DeRozan: Raptors didn’t treat me ‘with the respect that I thought I deserved

And what Ujiri termed a “gap in communication,” DeRozan still views as intentional misdirection that wasn’t befitting a player of his stature within the Raptors’ organization, and that hurt all the more coming from an executive with whom he felt he’d developed a close relationship:

I mean, when you use the word “family,” “brother” or whatever, things other people use lightly … for me, once you use that term, I stick by that term. I stand by that term. So whether it’s something I like or don’t like, I’m going to accept it if you come to me and let me know beforehand. But don’t make one thing seem like another thing and catch me off-guard and do something else. That was my whole problem.

I understand how the game works, how the business works. My mindset was that I was always going to be in Toronto my whole career, but I was never naive. Just let me know. That’s where my frustration came from. And I think it showed. From the fans to even myself — it just caught me completely off-guard. […]

I felt like I wasn’t treated with what I sacrificed for nine years, with the respect that I thought I deserved. By just giving me the say so of letting me know something’s going on or it’s a chance. That’s all I wanted. That’s all I wanted. I’m not saying, ‘You don’t have to trade me’ or … just let me know something is going on because I sacrificed everything. Just let me know. That’s all I asked. Everybody know I’m the most low-maintenance person in the world. Just let me know, so I can prepare myself for whatever my next chapter is, and I didn’t get that.

DeRozan plans to make next season ‘hell for a lot of people’

Now, with a week to digest the trade and begin the process of moving on, DeRozan turns his attention to fitting into a new team helmed by legendary coach Gregg Popovich, and figuring out how to use the offensive talents that have made him a two-time All-NBA selection to augment a San Antonio team that won 47 games largely without Leonard last year to extend the franchise’s remarkable streak of postseason appearances to 21 straight seasons. DeRozan told Haynes he’s excited for the opportunity to play for Popovich, whom Casey told the star guard post-trade that he was going to love, and that he plans to approach the rest of his preparation for September’s training camp and the season ahead with a singular focus in mind:

This time around, I think it’s going to be hell for a lot of people.
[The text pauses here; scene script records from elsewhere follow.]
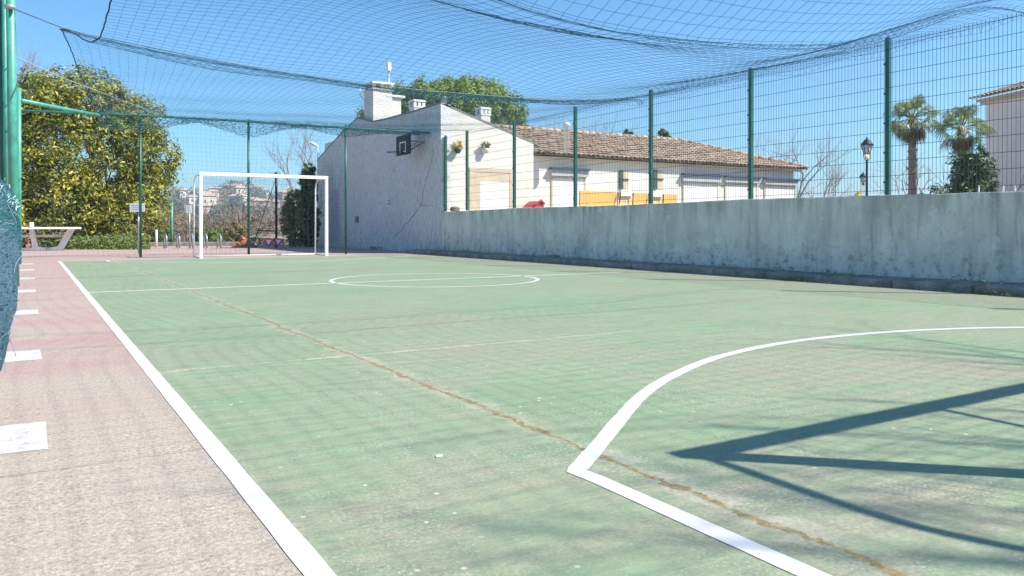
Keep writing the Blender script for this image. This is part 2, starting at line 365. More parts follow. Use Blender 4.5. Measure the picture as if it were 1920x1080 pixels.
# near arc follows the painted points (slightly flattened at its top)
near = [(1.445, 2.0), (1.70, 2.21), (1.96, 2.43), (2.33, 2.73), (2.71, 2.98), (3.26, 3.26), (3.75, 3.42), (4.2, 3.50), (4.7, 3.525), (5.3, 3.47), (5.9, 3.32), (6.4, 3.10), (7.0, 2.75), (7.6, 2.33), (8.05, 2.0)]
def smooth(pts, k=8):
    out = []
    P = [Vector((*p, 0)) if len(p) == 2 else Vector(p) for p in pts]
    for i in range(len(P)-1):
        p0, p1, p2, p3 = P[max(i-1, 0)], P[i], P[i+1], P[min(i+2, len(P)-1)]
        for j in range(k):
            t = j/k; out.append(.5*((2*p1)+(p2-p0)*t+(2*p0-5*p1+4*p2-p3)*t*t+(3*p1-p0-3*p2+p3)*t**3))
    out.append(P[-1]); return out
band('three_point_line', [(1.452, .5+i*.1) for i in range(15)]+[(p.x, p.y) for p in smooth(near)], .064, .0030, M['line'])
far = [(1.46, 19.35), (2.0, 18.85), (2.9, 18.0), (3.9, 17.4), (4.9, 17.2), (5.9, 17.45), (6.9, 18.0), (7.8, 18.6), (8.5, 19.1)]
band('three_point_arc', [(p.x, p.y) for p in smooth(far)], .05, .0022, M['oldline'])
band('three_point_line', [(1.46, 20.0-i*.1) for i in range(8)], .06, .0030, M['line'])
for i, y in enumerate([3.36, 5.49, 8.25, 10.95, 13.6, 16.3, 18.9]):
    m = MB(); x1 = .055; n = 14; vs = []
    for k in range(n+1): vs.append((-.75+(.80+random.uniform(-.006, .006))*k/n, y+.225+random.uniform(-.008, .008), .0015))
    for k in range(n, -1, -1): vs.append((-.75+(.80+random.uniform(-.006, .006))*k/n, y-.225+random.uniform(-.008, .008), .0015))
    m.add(vs, [tuple(range(len(vs)))]); tag(m.build('pavement_stripe', M['stripe']), kind='structure', group='white stripes across the pavement')
# kerb in front of the wall
m = MB(); yy = -7.0
pr = []
while yy < 20.2:
    L = 1.0; e = random.uniform(-.008, .008)
    m.bbox((9.14+e, yy+.004, -.02), (WX-.002, yy+L-.004, .10+random.uniform(-.006, .006)), .02); yy += L
tag(m.build('kerb', M['kerbm']), kind='structure')
# ------------------------------------------------------------------ boundary wall
m = MB(); n = 110; vs = []; y0, y1 = -7, 20.05
for i in range(n+1):
    y = y0+(y1-y0)*i/n; h = 1.19+.012*math.sin(y*.9)+random.uniform(-.004, .004)
    vs += [(WX, y, -.05), (WX, y, h-.015), (WX+.015, y, h), (WX+.185, y, h), (WX+.2, y, h-.015), (WX+.2, y, -.05)]
fs = [(6*i+k, 6*i+(k+1) % 6, 6*i+6+(k+1) % 6, 6*i+6+k) for i in range(n) for k in range(6)]+[(0, 1, 2, 3, 4, 5), tuple(6*n+k for k in range(6))]
m.add(vs, fs)
tag(m.build('boundary_wall', M['plaster']), 'long low grey plastered wall with dark streaks along the court', 'wall')
# ------------------------------------------------------------------ wire mesh fence on the wall
FT = 3.26; fx = WX+.1
fe = empty('mesh_fence', (0, 0, 0), 'tall green welded wire fence standing on the grey plastered wall', 'fence')
py_ = [20.0, 18.72, 16.3, 13.8, 11.38, 8.97, 6.57, 4.17, 1.77, -.63, -3.03]
for i, y in enumerate(py_):
    m = MB(); m.bbox((fx-.032, y-.032, 1.19), (fx+.032, y+.032, FT+.06), .006)
    for z in (1.35, 1.75, 2.15, 2.55, 2.95): m.box((fx-.042, y-.042, z), (fx-.033, y+.042, z+.025))
    p = m.build('post', M['greenpost'], fe)
    b = MB()
    b.box((fx-.0345, y+.012, 1.3), (fx-.0325, y+.020, 3.2)); b.build('clip_rail', M['galvdull'], p)
for a, b in zip(py_[1:], py_[:-1]):
    m = MB(); lo, hi = a+.035, b-.035; k = int((hi-lo)/.05)
    for i in range(k+1):
        y = lo+(hi-lo)*i/k; dx = random.uniform(-.002, .002)
        m.tube([(fx-.036+dx, y, 1.215), (fx-.036, y, FT+.015)], 0.0031, 3, False, False)
    nz = 10
    for j in range(nz+1):
        z = 1.25+(FT-1.28)*j/nz; m.tube([(fx-.041, lo, z), (fx-.041, hi, z)], .0036, 3, False, False)
    m.build('mesh_panel', M['fencewire'], fe, fix=False)
# ------------------------------------------------------------------ net enclosure at the far end
FZ = 3.52; FY = 21.65
def fyy(x): return FY - .13*max(0, x-2.3)*.6
ne = empty('net_fence', (0, 0, 0), 'green pole fence with fine netting behind the far goal', 'fence')
for x in (2.33, 4.9, 7.48):
    MB().tube([(x, fyy(x), -.02), (x, fyy(x), FZ+.06)], .032, 10).build('post', M['greenpost'], ne)
MB().bbox((9.70, 20.45, .0), (9.76, 20.51, FZ), .006).build('post', M['greenpost'], ne) if False else None
MB().tube([(-1.6, FY+.02, FZ-.1), (1.35, fyy(1.4), FZ-.03), (2.33, fyy(2.33)-.03, FZ), (4.9, fyy(4.9)-.03, FZ), (7.48, fyy(7.48)-.03, FZ-.02), (9.8, 20.7, FZ-.07)], .028, 8).build('top_bar', M['greenmid'], ne)
MB().tube([at(41, 16, None, 189), at(186, 19.2, None, 217)], .045, 8).build('corner_bar', M['greenpale'], ne)
pp = at(36, 16, 0)
MB().tube([pp, (pp.x, pp.y, CAM_H+260/FPX*16)], .045, 10).build('post', M['greenpale'], ne)
def netgrid(m, P, r, n=3, rr=None):
    """P[i][j] points; strands along both directions"""
    for row in P: m.tube(row, r, n, False, False)
    for j in range(len(P[0])): m.tube([P[i][j] for i in range(len(P))], r, n, False, False)
m = MB(); P = []
for i in range(80):
    x = -1.4+8.88*i/79; row = []
    for j in range(31):
        z = .05+(FZ-.1)*j/30
        sl = .10*math.sin(math.pi*j/30)*(.6+.4*math.sin(x*2.1))
        row.append((x+.02*math.sin(z*4+x*3)+random.uniform(-.008, .008), fyy(x)+.05+sl, z+.02*math.sin(x*2.3)+random.uniform(-.008, .008)))
    P.append(row)
netgrid(m, P, .0013); m.build('net', M['netdark'], ne, fix=False)
# bunched curtain under the top bar
m = MB(); P = []
for i in range(300):
    x = 1.42+8.2*i/299
    dist = min(abs(x-q) for q in (2.33, 4.9, 7.48)); hang = .12+.30*math.exp(-(dist/.75)**2)*(1 if x < 6 else .55)
    if x < 2.4: hang = .42
    row = []
    for j in range(13):
        t = j/12; row.append((x+random.uniform(-.05, .05), fyy(x)-.04+random.uniform(-.06, .06)-.04*math.sin(x*9), FZ+.02-hang*t+random.uniform(-.025, .025)))
    P.append(row)
netgrid(m, P, .0034); m.build('gathered_net', M['netgreen'], ne, fix=False)
# ------------------------------------------------------------------ roof net
XK = [.2, .66, 2.4, 4.5, 6.3, 7.6, 9.0, 9.85]
YK = [-1.6, 1.5, 3.3, 4.7, 6.4, 8.3, 10.3, 11.5, 16.5, 21.65]
ZT = [[3.3, 3.3, 3.1, 3.0, 3.05, 3.1, 3.2, 3.2],
      [3.3, 3.3, 3.05, 2.95, 3.0, 3.1, 3.2, 3.18],
      [3.35, 3.30, 3.05, 3.02, 3.02, 3.04, 3.16, 3.16],
      [3.3, 3.2, 2.40, 2.29, 2.48, 2.82, 3.2, 3.24],
      [3.2, 3.12, 2.80, 2.66, 2.52, 2.70, 3.02, 3.16],
      [3.0, 2.93, 2.95, 2.84, 2.62, 2.74, 3.02, 3.15],
      [2.92, 2.86, 2.70, 2.63, 2.64, 2.74, 2.98, 3.14],
      [3.26, 3.19, 3.02, 2.91, 2.92, 2.95, 3.07, 3.16],
      [3.40, 3.36, 3.24, 3.14, 3.10, 3.10, 3.16, 3.20],
      [3.50, 3.50, 3.52, 3.52, 3.50, 3.50, 3.46, 3.46]]
def cr(ks, vs_, t):
    n = len(ks); i = max(0, min(n-2, next((k for k in range(n-1) if t < ks[k+1]), n-2)))
    h = ks[i+1]-ks[i]; s = (t-ks[i])/h
    def sl(k):
        if k == 0: return (vs_[1]-vs_[0])/(ks[1]-ks[0])
        if k == n-1: return (vs_[-1]-vs_[-2])/(ks[-1]-ks[-2])
        return (vs_[k+1]-vs_[k-1])/(ks[k+1]-ks[k-1])
    a, b = sl(i)*h, sl(i+1)*h
    return (2*s**3-3*s*s+1)*vs_[i]+(s**3-2*s*s+s)*a+(-2*s**3+3*s*s)*vs_[i+1]+(s**3-s*s)*b
def roofz(x, y):
    z = cr(YK, [cr(XK, row, x) for row in ZT], y)
    z += .02*math.sin(x*2.1+y*.7)*math.sin(y*1.3+1)
    return z
rn = empty('roof_net', (5, 10, 3.2), 'blue green netting sagging overhead across the whole court', 'net')
def U(p): return Vector(p)-Vector((5, 10, 3.2))
def panel(ylist, xl, fold):
    P = []
    for y in ylist:
        x0 = xl(y); L = 9.72-x0; n = 74; row = []
        xs_ = [x0+L*i/n for i in range(n+1)]+[9.76, 9.80, 9.84, 9.86]
        for i, x in enumerate(xs_):
            z = roofz(x, y); sag = 0
            for (yc, wd, dp) in fold:
                sag += dp(x)*min(1, max(0, (x-.5)/1.2))*math.exp(-((y-yc)/wd)**2)
            ed = .07*math.exp(-((x-9.80)/.035)**2)*(1+.5*math.sin(y*5))
            row.append(U((x+random.uniform(-.005, .005), y+random.uniform(-.005, .005)+.03*math.sin(x*1.9+y), z-sag-ed+random.uniform(-.004, .004))))
        P.append(row)
    return P
def ysamp(a, b, step, dense):
    out = []; y = a
    while y < b:
        out.append(y); d = step
        for c_, wd in dense:
            if abs(y-c_) < wd: d = .022
        y += d
    return out+[b]
f2 = lambda x: .02+.08*math.exp(-((x-7.4)/2.0)**2)+.04*math.exp(-((x-4.7)/1.4)**2)
f1 = lambda x: .02+.012*math.sin(x*1.3)
PA = panel(ysamp(-1.6, 11.5, .118, [(4.7, .11), (11.42, .10), (3.75, .05)]), lambda y: .66-.34*max(0, min(1, (y-9.9)/1.6))**1.5, [(4.7, .055, f2), (11.42, .06, f1), (3.75, .04, lambda x: .04)])
m = MB(); netgrid(m, PA, .0016); m.build('net_panel', M['net'], rn, fix=False)
PB = panel(ysamp(11.5, 21.6, .125, [(11.55, .06)]), lambda y: .34+(y-11.5)*.103, [(11.55, .05, f1)])
m = MB(); netgrid(m, PB, .0016); m.build('net_panel', M['net'], rn, fix=False)
for Q in (PA, PB): m = MB(); m.tube([r[0] for r in Q], .008, 5, True); m.build('edge_rope', M['rope'], rn, fix=False)
# cables
gp = at(22, 10.1, 0)
cb = MB(); cpts = [Vector((gp.x, gp.y, CAM_H+410/FPX*10.1)), Vector((.34, 11.5, roofz(.34, 11.5)+.03))]+[Vector((x, 11.5, roofz(x, 11.5)+.02)) for x in [.6+.45*i for i in range(21)]]
cb.tube(cpts, .006, 5); tag(cb.build('support_cable', M['steelcable']), 'thin steel cable strung from the left posts across under the roof net', 'cable')
cb = MB(); cb.tube([at(20, 10.1, None, 103), at(120, 13.3, None, 147), at(292, 19.4, None, 212)], .008, 5)
tag(cb.build('guy_rope', M['paler']), 'pale rope slanting down past the yellow green tree', 'rope')
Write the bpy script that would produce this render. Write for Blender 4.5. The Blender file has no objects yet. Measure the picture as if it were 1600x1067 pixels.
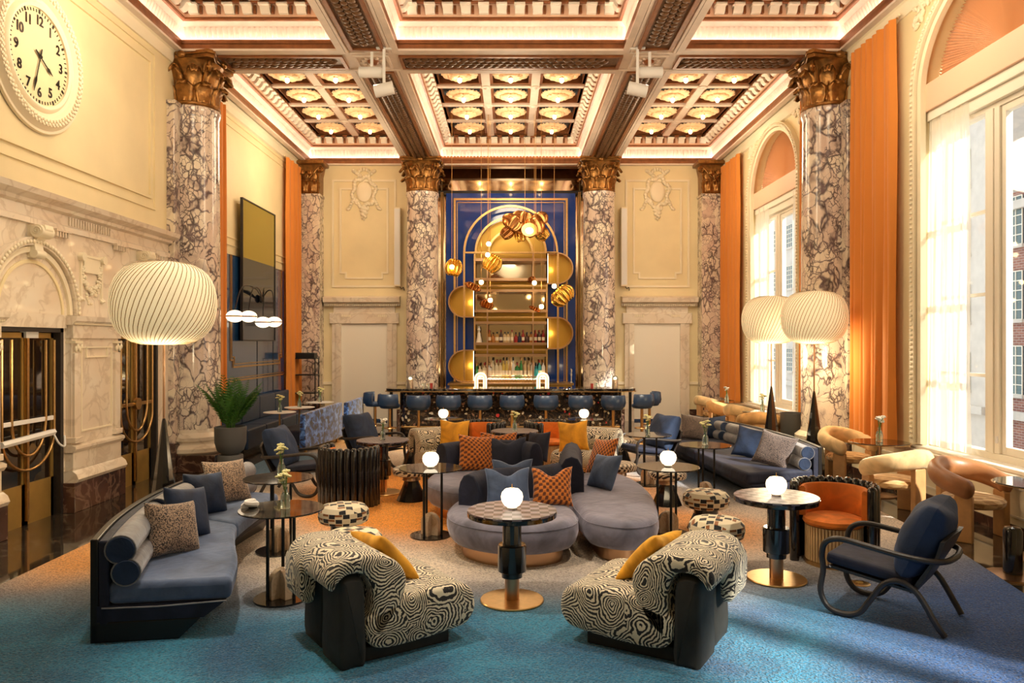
import bpy, bmesh, math, random
from math import sin, cos, pi, radians as R, sqrt, atan2
from mathutils import Vector, Matrix
random.seed(7)
sc = bpy.context.scene
COL = sc.collection

# ---------------------------------------------------------------- camera, light, exposure
F, CX, CY, CH = 1180.0, 798.0, 535.0, 2.05
cam = bpy.data.cameras.new('camera')
cam_o = bpy.data.objects.new('camera', cam); COL.objects.link(cam_o)
cam_o.location = (0, 0, CH); cam_o.rotation_euler = (pi/2, 0, 0)
cam.sensor_width = 36; cam.lens = F/1600*36
cam.shift_x = (800-CX)/1600; cam.shift_y = (CY-533.5)/1600
cam.clip_start = .05; cam.clip_end = 300
sc.camera = cam_o
vs = sc.view_settings
vs.view_transform = 'Standard'; vs.look = 'None'; vs.gamma = 1; vs.use_curve_mapping = False
vs.exposure = 0.38
w = bpy.data.worlds.new('sky'); sc.world = w; w.use_nodes = True
bg = w.node_tree.nodes['Background']
sky = w.node_tree.nodes.new('ShaderNodeTexSky'); sky.sky_type = 'HOSEK_WILKIE'
sky.sun_direction = Vector((.7, -.15, .7)).normalized(); sky.turbidity = 3; sky.ground_albedo = .5
mixw = w.node_tree.nodes.new('ShaderNodeMixRGB'); mixw.inputs[0].default_value = .65
mixw.inputs[2].default_value = (1, .97, .93, 1)
w.node_tree.links.new(sky.outputs[0], mixw.inputs[1]); w.node_tree.links.new(mixw.outputs[0], bg.inputs[0])
bg.inputs[1].default_value = 1.9

def lamp(kind, name, loc, power, col=(1, 1, 1), **kw):
    l = bpy.data.lights.new(name, kind); l.energy = power; l.color = col
    for k, v in kw.items():
        if k != 'aim' and k != 'rot': setattr(l, k, v)
    o = bpy.data.objects.new(name, l); o.location = loc
    if 'aim' in kw: o.rotation_euler = (Vector(kw['aim'])-Vector(loc)).to_track_quat('-Z', 'Y').to_euler()
    if 'rot' in kw: o.rotation_euler = kw['rot']
    COL.objects.link(o); return o
SUN = lamp('SUN', 'sun', (20, 0, 20), 9.0, (1, .9, .76), angle=R(2.5), rot=Vector((-.70, .72, -.72)).to_track_quat('-Z', 'Y').to_euler())
# daylight entering by each window of the street wall (bay centres at 1.2, 8.5 and 15.8 m)
for yc in (1.2, 8.5, 15.8):        # portals only guide the sky light through the windows; they emit nothing
    po = lamp('AREA', 'window_portal', (5.62, yc, 3.0), 1, shape='RECTANGLE', size=4.6, size_y=2.8, rot=(0, R(90), 0)); po.data.cycles.is_portal = True
WARM = (1.0, .74, .45)

# ---------------------------------------------------------------- pixel helpers
def G(px, py, z=0.0):
    s = (py-CY)/(CH-z); return ((px-CX)/s, F/s)
def PY(px, py, Y):
    s = F/Y; return ((px-CX)/s, Y, CH-(py-CY)/s)

# ---------------------------------------------------------------- materials
class NT:
    def __init__(s, name):
        s.m = bpy.data.materials.new(name); s.m.use_nodes = True
        s.t = s.m.node_tree; s.b = s.t.nodes['Principled BSDF']; s.out = s.t.nodes['Material Output']
    def node(s, t, ins=None, **props):
        n = s.t.nodes.new(t)
        for k, v in props.items(): setattr(n, k, v)
        for k, v in (ins or {}).items(): s.put(n.inputs[k], v)
        return n
    def put(s, sock, v):
        if isinstance(v, bpy.types.NodeSocket): s.t.links.new(v, sock)
        elif isinstance(v, (tuple, list)) and len(v) == 3 and sock.type == 'RGBA': sock.default_value = (*v, 1)
        else: sock.default_value = v
    def co(s, kind='Object', scale=None, rot=None):
        c = s.node('ShaderNodeTexCoord').outputs[kind]
        if scale or rot:
            ins = {'Vector': c}
            if scale: ins['Scale'] = scale if isinstance(scale, tuple) else (scale,)*3
            if rot: ins['Rotation'] = rot
            c = s.node('ShaderNodeMapping', ins).outputs[0]
        return c
    def math(s, op, a, b=0.0, c=None):
        n = s.node('ShaderNodeMath', operation=op); s.put(n.inputs[0], a); s.put(n.inputs[1], b)
        if c is not None: s.put(n.inputs[2], c)
        return n.outputs[0]
    def vmath(s, op, a, b):
        n = s.node('ShaderNodeVectorMath', operation=op); s.put(n.inputs[0], a)
        s.put(n.inputs[3] if op == 'SCALE' else n.inputs[1], b); return n.outputs[0]
    def mix(s, f, a, b, blend='MIX'):
        n = s.node('ShaderNodeMixRGB', blend_type=blend); s.put(n.inputs[0], f); s.put(n.inputs[1], a); s.put(n.inputs[2], b); return n.outputs[0]
    def ramp(s, f, stops, interp='LINEAR'):
        n = s.node('ShaderNodeValToRGB', {'Fac': f}); r = n.color_ramp; r.interpolation = interp
        while len(r.elements) < len(stops): r.elements.new(.5)
        for e, (p, c) in zip(r.elements, stops):
            e.position = p; e.color = (*c, 1) if isinstance(c, tuple) else (c, c, c, 1)
        return n.outputs[0]
    def noise(s, v, scale, detail=3, dist=0.0, rough=.5, out=0):
        return s.node('ShaderNodeTexNoise', {'Vector': v, 'Scale': scale, 'Detail': detail, 'Distortion': dist, 'Roughness': rough}).outputs[out]
    def vor(s, v, scale, feature='F1', out='Distance', rand=1.0):
        return s.node('ShaderNodeTexVoronoi', {'Vector': v, 'Scale': scale, 'Randomness': rand}, feature=feature).outputs[out]
    def xyz(s, v): return s.node('ShaderNodeSeparateXYZ', {'Vector': v}).outputs
    def warp(s, v, scale, amt, detail=2):
        n = s.noise(v, scale, detail, out=1)
        return s.vmath('ADD', v, s.vmath('SCALE', s.vmath('SUBTRACT', n, (.5, .5, .5)), amt))
    def bump(s, h, strength=.3, dist=.02):
        s.put(s.b.inputs['Normal'], s.node('ShaderNodeBump', {'Height': h, 'Strength': strength, 'Distance': dist}).outputs[0])
    def set(s, **kw):
        names = dict(col='Base Color', rough='Roughness', metal='Metallic', coat='Coat Weight', sheen='Sheen Weight', trans='Transmission Weight',
                     ior='IOR', emit='Emission Color', es='Emission Strength', spec='Specular IOR Level', alpha='Alpha', sss='Subsurface Weight')
        for k, v in kw.items(): s.put(s.b.inputs[names[k]], v)
        return s

def flat(name, col, rough=.5, metal=0.0, noise=0.0, nscale=6, bump=0.0, bscale=60, **kw):
    t = NT(name); c = col
    if noise:
        n = t.noise(t.co(), nscale, 4)
        f = t.ramp(n, [(.3, 0.0), (.7, 1.0)])
        c = t.mix(f, tuple(x*(1-noise) for x in col), tuple(min(1, x*(1+noise*.6)) for x in col))
    t.set(col=c, rough=rough, metal=metal, **kw)
    if bump: t.bump(t.noise(t.co(), bscale, 3), bump, .01)
    return t.m
def velvet(name, col, sheen=.6, crease=.25):
    t = NT(name); v = t.co()
    n = t.noise(v, 3.5, 4, 1.2)
    c = t.mix(t.ramp(n, [(.3, 0.0), (.7, 1.0)]), tuple(x*.62 for x in col), tuple(min(1, x*1.3+.004) for x in col))
    t.set(col=c, rough=.75, sheen=sheen); t.b.inputs['Sheen Roughness'].default_value = .35
    t.b.inputs['Sheen Tint'].default_value = (*[min(1, x*2+.25) for x in col], 1)
    t.bump(t.noise(v, 9, 3, .8), crease, .03); return t.m
def glow(name, col, st):
    t = NT(name); t.set(col=col, emit=col, es=st, rough=.5); return t.m

MT = {}
MT['cream'] = flat('cream_plaster', (.80, .67, .40), .55, noise=.06, nscale=1.5)
MT['cream_light'] = flat('pale_plaster', (.84, .74, .54), .5, noise=.05, nscale=2)
MT['white_paint'] = flat('white_paint', (.86, .80, .68), .45)
MT['ceil_white'] = flat('ceiling_white', (.70, .58, .48), .5, noise=.08, nscale=5)
MT['ceil_pink'] = flat('ceiling_salmon', (.80, .52, .36), .5)
MT['ceil_brown'] = flat('ceiling_bronze_paint', (.27, .095, .03), .38, metal=.25, noise=.25, nscale=8)
MT['ceil_dark'] = flat('ceiling_dark_gilt', (.16, .08, .035), .42, metal=.35, noise=.35, nscale=14, bump=.4, bscale=40)
MT['ceil_blue'] = flat('coffer_slate', (.055, .085, .11), .6)
MT['bronze'] = flat('carved_bronze', (.30, .135, .032), .3, metal=.7, noise=.45, nscale=12, bump=.3, bscale=30)
MT['gold'] = flat('brushed_brass', (.62, .38, .15), .3, metal=1, noise=.12, nscale=30)
MT['gold_door'] = flat('door_brass', (.50, .31, .085), .40, metal=.6, noise=.15, nscale=4)
MT['rose_gold'] = flat('rose_brass', (.55, .34, .20), .28, metal=1)
MT['ochre'] = flat('gilded_panel', (.46, .27, .045), .34, metal=.65)
MT['copper'] = flat('copper_leaf', (.50, .22, .07), .2, metal=1)
MT['pend_gold'] = flat('pendant_gold', (.85, .52, .12), .22, metal=1)
MT['black'] = flat('black_lacquer', (.012, .010, .010), .12, coat=.6)
MT['black_mat'] = flat('black_metal', (.014, .013, .013), .38, metal=.3)
MT['dark_wood'] = flat('black_stained_wood', (.028, .022, .020), .42, noise=.2, nscale=20)
MT['char'] = flat('charcoal_planter', (.050, .048, .046), .6)
MT['pot_grey'] = flat('grey_planter', (.10, .10, .10), .55)
MT['white_metal'] = flat('white_metal', (.78, .76, .73), .4)
MT['globe'] = glow('lit_opal_glass', (1.0, .84, .60), 1.5)
MT['arch_glow'] = glow('lit_ribbed_glass', (1.0, .80, .62), .75)
MT['bulb'] = glow('lit_bulb', (1.0, .70, .32), 14)
MT['cove_led'] = glow('ceiling_cove_light_strip', (1.0, .84, .68), 26)
MT['led'] = glow('cove_light_strip', (1.0, .86, .70), 5.5)
MT['shade'] = NT('lantern_paper').set(col=(.9, .80, .60), emit=(1.0, .76, .40), es=.36, rough=.7).m
MT['rib'] = flat('lantern_wire', (.36, .24, .11), .7)
MT['rose'] = NT('rosette_gilt').set(col=(.90, .66, .38), emit=(1, .60, .25), es=.18, rough=.45).m
MT['navy'] = velvet('navy_velvet', (.008, .012, .036), .10)
MT['navy_leather'] = flat('navy_leather', (.016, .038, .085), .33, noise=.2, nscale=5, bump=.15, bscale=40)
MT['blue_vel'] = velvet('slate_blue_velvet', (.075, .115, .22), .9)
MT['grey_vel'] = velvet('grey_mauve_velvet', (.17, .165, .225), 1.0)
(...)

No question. […] Just this whole transition of making this move, it kind of makes you look back at your career in the sense of what points you could’ve been better at, how you could have been better at it, the success that you had, the failures that you had. And you kind of accumulate all that into a ball of motivation and hunger and kind of frustration, on top of this situation happening. I’m going to start from the bottom, to show why I’ve been the player I’ve been, but this time, with a whole different level of “I don’t care about nothing else.” […]

CH: What are the Spurs getting in a player of DeMar DeRozan’s caliber?

DD: A guy that’s been proven to prove himself time and time again — this time around having the biggest chip on his shoulder ever.

Both DeRozan and the Spurs face plenty of questions heading into next season. It remains to be seen how DeRozan’s defensively iffy game will fit into a San Antonio side that slogged to 47 wins last season largely by virtue of a lockdown defense, and how his inside-the-arc approach will mesh with the similarly midrange-heavy LaMarcus Aldridge on an offense that could wind up going from congested to gridlocked. Most of all, opinions certainly differ on whether making a play for a present-day All-Star-caliber scorer rather than entertaining more future-focused trade packages was really the wisest course of action for a Spurs team that could still find itself in a dogfight for a playoff berth in what promises to be a brutal Western Conference next season.

What’s not in question, though: that Pop, R.C. Buford and Spurs fans will be getting an extremely motivated version of DeRozan, hell-bent on proving that he’s nobody’s consolation prize, and that those who think they’ve got the limits of his potential pegged haven’t seen anything yet.